* _Short exercise_
Going from the top of the data below, give again each line through the one containing "mb.build('height_notches', M['galv'], gr2)", both ends kept.

[BEGIN Source material]

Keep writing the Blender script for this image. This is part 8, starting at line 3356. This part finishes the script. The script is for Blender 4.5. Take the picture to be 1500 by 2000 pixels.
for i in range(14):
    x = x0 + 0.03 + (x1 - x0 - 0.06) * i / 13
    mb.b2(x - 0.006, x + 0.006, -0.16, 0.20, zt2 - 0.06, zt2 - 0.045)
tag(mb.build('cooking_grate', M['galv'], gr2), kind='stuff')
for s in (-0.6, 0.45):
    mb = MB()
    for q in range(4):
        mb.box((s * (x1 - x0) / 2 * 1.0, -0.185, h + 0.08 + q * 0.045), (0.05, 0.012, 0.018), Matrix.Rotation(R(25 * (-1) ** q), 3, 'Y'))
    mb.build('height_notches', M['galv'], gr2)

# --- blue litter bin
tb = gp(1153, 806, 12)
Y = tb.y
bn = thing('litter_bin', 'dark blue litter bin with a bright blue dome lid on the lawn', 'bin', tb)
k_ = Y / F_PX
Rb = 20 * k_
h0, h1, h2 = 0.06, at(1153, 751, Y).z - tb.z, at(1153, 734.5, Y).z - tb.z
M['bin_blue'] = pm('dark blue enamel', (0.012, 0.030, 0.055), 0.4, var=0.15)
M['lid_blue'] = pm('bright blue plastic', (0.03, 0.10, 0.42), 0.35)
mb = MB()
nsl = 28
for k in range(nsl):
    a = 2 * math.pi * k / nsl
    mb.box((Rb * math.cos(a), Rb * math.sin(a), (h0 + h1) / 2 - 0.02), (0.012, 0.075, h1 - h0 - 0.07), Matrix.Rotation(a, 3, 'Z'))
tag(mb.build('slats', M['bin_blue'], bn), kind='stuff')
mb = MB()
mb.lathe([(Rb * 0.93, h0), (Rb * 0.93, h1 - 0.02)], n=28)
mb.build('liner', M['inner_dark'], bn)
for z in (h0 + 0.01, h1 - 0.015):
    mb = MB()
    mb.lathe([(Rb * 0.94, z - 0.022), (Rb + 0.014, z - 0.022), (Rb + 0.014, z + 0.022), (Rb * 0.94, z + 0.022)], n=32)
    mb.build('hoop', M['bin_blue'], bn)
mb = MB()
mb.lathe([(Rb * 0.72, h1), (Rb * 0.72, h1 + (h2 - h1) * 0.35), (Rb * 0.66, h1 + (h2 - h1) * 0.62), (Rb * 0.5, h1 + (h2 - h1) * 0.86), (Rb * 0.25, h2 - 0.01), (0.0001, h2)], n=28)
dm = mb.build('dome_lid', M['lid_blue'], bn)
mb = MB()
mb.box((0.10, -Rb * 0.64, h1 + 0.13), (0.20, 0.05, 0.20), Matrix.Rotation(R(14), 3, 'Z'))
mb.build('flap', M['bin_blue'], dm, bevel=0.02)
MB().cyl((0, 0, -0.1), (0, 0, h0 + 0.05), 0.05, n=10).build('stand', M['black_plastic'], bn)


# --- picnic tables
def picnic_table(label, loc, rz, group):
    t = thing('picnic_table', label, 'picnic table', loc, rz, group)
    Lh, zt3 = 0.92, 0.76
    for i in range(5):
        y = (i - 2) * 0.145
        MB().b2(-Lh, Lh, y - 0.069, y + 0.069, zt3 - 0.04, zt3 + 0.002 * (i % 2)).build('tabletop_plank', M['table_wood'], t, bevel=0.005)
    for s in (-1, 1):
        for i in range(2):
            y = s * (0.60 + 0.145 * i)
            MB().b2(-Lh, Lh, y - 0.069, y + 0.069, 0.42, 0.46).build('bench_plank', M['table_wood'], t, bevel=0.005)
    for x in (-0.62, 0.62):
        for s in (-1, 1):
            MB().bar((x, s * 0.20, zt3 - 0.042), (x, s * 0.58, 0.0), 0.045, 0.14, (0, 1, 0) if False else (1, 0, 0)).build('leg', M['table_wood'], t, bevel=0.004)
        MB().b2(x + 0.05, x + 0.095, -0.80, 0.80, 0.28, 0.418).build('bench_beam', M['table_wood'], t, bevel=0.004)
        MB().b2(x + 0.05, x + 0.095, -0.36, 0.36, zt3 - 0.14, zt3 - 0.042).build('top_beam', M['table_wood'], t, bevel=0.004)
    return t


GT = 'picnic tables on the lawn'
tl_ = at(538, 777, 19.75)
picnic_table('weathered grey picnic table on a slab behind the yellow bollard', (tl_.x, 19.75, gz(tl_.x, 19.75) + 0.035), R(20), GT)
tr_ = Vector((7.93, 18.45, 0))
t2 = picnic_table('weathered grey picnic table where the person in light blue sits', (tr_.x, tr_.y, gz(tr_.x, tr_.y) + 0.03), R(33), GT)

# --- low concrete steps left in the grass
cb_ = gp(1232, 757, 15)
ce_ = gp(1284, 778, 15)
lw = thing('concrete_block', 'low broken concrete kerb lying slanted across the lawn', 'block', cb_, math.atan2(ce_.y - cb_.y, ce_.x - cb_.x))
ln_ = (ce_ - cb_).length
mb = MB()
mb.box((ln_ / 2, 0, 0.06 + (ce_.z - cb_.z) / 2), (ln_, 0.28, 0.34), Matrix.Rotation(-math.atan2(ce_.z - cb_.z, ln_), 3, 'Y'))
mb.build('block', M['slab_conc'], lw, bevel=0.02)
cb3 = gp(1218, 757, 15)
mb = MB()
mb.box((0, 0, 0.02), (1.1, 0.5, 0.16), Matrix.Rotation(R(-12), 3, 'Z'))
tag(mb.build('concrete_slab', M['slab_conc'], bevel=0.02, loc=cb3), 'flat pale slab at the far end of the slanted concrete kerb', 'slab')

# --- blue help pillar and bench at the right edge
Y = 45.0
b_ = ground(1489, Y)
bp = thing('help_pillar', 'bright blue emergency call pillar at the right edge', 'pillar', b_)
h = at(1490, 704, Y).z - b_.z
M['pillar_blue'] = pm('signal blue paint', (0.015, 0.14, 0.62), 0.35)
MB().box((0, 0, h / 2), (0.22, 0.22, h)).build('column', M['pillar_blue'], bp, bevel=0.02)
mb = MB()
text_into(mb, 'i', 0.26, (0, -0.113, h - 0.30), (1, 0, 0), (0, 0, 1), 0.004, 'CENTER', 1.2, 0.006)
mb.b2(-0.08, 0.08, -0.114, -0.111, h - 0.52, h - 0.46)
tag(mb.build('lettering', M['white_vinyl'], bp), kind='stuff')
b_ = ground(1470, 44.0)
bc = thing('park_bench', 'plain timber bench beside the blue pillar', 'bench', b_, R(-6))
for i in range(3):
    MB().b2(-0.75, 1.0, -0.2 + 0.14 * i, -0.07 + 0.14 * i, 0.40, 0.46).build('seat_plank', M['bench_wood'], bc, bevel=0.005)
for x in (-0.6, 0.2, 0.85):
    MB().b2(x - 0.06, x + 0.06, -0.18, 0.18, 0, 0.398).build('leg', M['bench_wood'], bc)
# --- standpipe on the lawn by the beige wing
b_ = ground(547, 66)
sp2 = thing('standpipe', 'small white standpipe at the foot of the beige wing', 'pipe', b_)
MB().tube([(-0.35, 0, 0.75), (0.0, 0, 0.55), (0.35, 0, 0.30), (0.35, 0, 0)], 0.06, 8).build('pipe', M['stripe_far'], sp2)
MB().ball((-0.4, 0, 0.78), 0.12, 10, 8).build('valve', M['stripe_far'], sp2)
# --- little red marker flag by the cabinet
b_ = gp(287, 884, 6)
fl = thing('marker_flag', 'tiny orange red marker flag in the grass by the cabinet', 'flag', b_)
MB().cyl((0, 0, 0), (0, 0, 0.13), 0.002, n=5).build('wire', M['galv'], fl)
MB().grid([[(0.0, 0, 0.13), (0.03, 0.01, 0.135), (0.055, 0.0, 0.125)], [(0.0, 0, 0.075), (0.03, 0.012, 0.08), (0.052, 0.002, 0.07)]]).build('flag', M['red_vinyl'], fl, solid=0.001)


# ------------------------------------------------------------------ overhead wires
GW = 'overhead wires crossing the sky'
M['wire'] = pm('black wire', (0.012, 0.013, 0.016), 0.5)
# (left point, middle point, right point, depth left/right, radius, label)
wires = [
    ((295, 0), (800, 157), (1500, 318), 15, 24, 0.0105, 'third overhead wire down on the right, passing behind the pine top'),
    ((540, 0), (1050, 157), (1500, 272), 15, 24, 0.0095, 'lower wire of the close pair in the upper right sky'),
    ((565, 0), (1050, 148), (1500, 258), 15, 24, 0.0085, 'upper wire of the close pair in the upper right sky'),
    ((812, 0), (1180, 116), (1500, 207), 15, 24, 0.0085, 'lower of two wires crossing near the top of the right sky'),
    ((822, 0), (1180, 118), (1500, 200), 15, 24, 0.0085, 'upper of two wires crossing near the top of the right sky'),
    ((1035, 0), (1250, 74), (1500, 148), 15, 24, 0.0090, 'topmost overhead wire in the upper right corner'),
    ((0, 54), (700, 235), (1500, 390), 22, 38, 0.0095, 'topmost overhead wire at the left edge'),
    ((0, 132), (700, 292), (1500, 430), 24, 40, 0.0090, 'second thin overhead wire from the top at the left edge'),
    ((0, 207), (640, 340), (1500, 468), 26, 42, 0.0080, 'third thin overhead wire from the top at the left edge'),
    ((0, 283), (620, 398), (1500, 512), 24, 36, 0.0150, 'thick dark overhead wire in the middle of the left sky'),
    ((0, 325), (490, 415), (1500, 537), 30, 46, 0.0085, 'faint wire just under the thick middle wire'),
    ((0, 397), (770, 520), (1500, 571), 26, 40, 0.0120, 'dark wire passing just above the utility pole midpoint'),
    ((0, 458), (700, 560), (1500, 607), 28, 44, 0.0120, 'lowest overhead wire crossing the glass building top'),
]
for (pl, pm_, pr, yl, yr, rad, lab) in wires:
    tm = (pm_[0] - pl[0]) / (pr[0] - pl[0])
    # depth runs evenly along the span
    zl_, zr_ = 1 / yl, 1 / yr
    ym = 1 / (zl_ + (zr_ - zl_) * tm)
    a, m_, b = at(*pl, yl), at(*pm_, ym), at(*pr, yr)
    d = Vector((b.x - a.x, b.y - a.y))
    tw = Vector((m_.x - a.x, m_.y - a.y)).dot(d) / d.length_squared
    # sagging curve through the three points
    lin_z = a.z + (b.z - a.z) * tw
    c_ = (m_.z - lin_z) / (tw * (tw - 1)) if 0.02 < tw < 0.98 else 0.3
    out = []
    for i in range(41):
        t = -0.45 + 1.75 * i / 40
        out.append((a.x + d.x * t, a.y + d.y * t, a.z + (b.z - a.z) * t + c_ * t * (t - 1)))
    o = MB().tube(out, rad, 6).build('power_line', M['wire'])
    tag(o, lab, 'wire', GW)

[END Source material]

* _Written response_
Keep writing the Blender script for this image. This is part 8, starting at line 3356. This part finishes the script. The script is for Blender 4.5. Take the picture to be 1500 by 2000 pixels.
for i in range(14):
    x = x0 + 0.03 + (x1 - x0 - 0.06) * i / 13
    mb.b2(x - 0.006, x + 0.006, -0.16, 0.20, zt2 - 0.06, zt2 - 0.045)
tag(mb.build('cooking_grate', M['galv'], gr2), kind='stuff')
for s in (-0.6, 0.45):
    mb = MB()
    for q in range(4):
        mb.box((s * (x1 - x0) / 2 * 1.0, -0.185, h + 0.08 + q * 0.045), (0.05, 0.012, 0.018), Matrix.Rotation(R(25 * (-1) ** q), 3, 'Y'))
    mb.build('height_notches', M['galv'], gr2)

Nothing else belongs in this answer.